Sunday, January 12, 2014

Berowne's 202 Quiz

(Also for ABC Wednesday: “A” is for “After”)
Here’s this week’s quiz question.  Give us the name of the following character.
(From the response, it seems this was a tough question.  Sorry, folks; I had no idea.  I thought nearly everyone watched that serial.  Oops - I may just have allowed the feline out of the satchel.)

Don’t care much for Shakespeare?

Then you’ll love this; he didn’t write it.

This is the story of a young woman you may have heard of.  She had everything: youth, beauty, money, a social position in the minor nobility, you name it.

But she committed what was for her social class a sort of faux pas:

She married a commoner.

Actually, he wasn’t commoner than anyone else - J - but he was definitely not upper clahss.

Funny thing, she fell in love with him anyway and they had a happy marriage together.

But such happiness couldn’t last.  Life – (actually it was death) – intervened.  Her true love was killed in an accident.

She was devastated.  She withdrew from society, wanting nothing more than to be alone with her grief.  The key problem after a tragedy of this nature has to do with the word ‘after’.  What is one to do after such an event? 

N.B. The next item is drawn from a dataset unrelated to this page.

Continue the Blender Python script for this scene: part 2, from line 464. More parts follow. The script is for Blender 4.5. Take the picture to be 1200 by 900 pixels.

Her father, who loved her dearly, created a sort of cocoon about her so she wouldn’t be bothered by the nuisances of existence.

But this actually wasn’t good for her.  As the months passed she needed to leave the house, to step out into the figurative sunshine, to once again learn how to live.

The last I heard she seemed to be coming along well.  Hope she makes it. 

Sunday, January 5, 2014

201 Quiz Answer

Charles Andre Joseph Marie de Gaulle

(Also for Three Word Wednesday and ABC Wednesday: "Z" is for "zero.")
An easy question for you this week.  What’s this chap’s name?
He was the tall one, standing off to one side, isolated from the group, in some photographs of the big cheeses, the leaders of the free world, back during World War II.
He hated having to stand off to one side,  What he called the limejuice types said, sorry, but your country collapsed in just a couple of weeks.  So you have to stand to one side.
He didn’t like the limejuice types.  He didn’t care much for the Yankees either.  Fact is, he seemed to dislike almost everyone; he even hated the big-cheeses of his own country.
Back when he was in school his 6-foot 5-inch height had the other kids referring to him as The Big Asparagus.
The Big Asparagus was a strange one, for a military leader.  He was an intellectual, and there weren’t many of those among the military leaders on either side of the Great Conflict.  His father had been a professor of literature and the son became a fine writer with what critics have described as a powerful, elegant and even poetic style.
He also wrote about military matters.  In the thirties, he wrote and lectured often on one key topic: You see, folks, he said, there’s this little device called a tank – we had it back in ’14 (you know, the war that was to end all wars) – but we never used it right.
We still aren’t using it right.  If all you big fromages would just listen to me, whatever those folks up north in Hitler Alley are planning to pull off, we’d be ready for them. 
One of the books he wrote claimed that a modern army should be made up of “mobile armored divisions.”  Well, the top brass didn’t listen.  Zero is the number of full generals, of whatever country, who enjoy being lectured to by lieutenant-colonels.
So the Big Asparagus had to be content to be faithful to his main activity: continuing to dislike everyone and biding his time.
On a beautiful day in September, the big bus named WWII shifted into gear and the bad guys from Hitler Alley took off in it.  It turned out there was not much that could stop them or their tanks – their "mobile armored divisions."
Our boy never said “I told you so” but that’s only because, as usual, most folks weren’t listening to him.  If you scrutinize his position carefully, however, you may decide that he had made a lot of sense.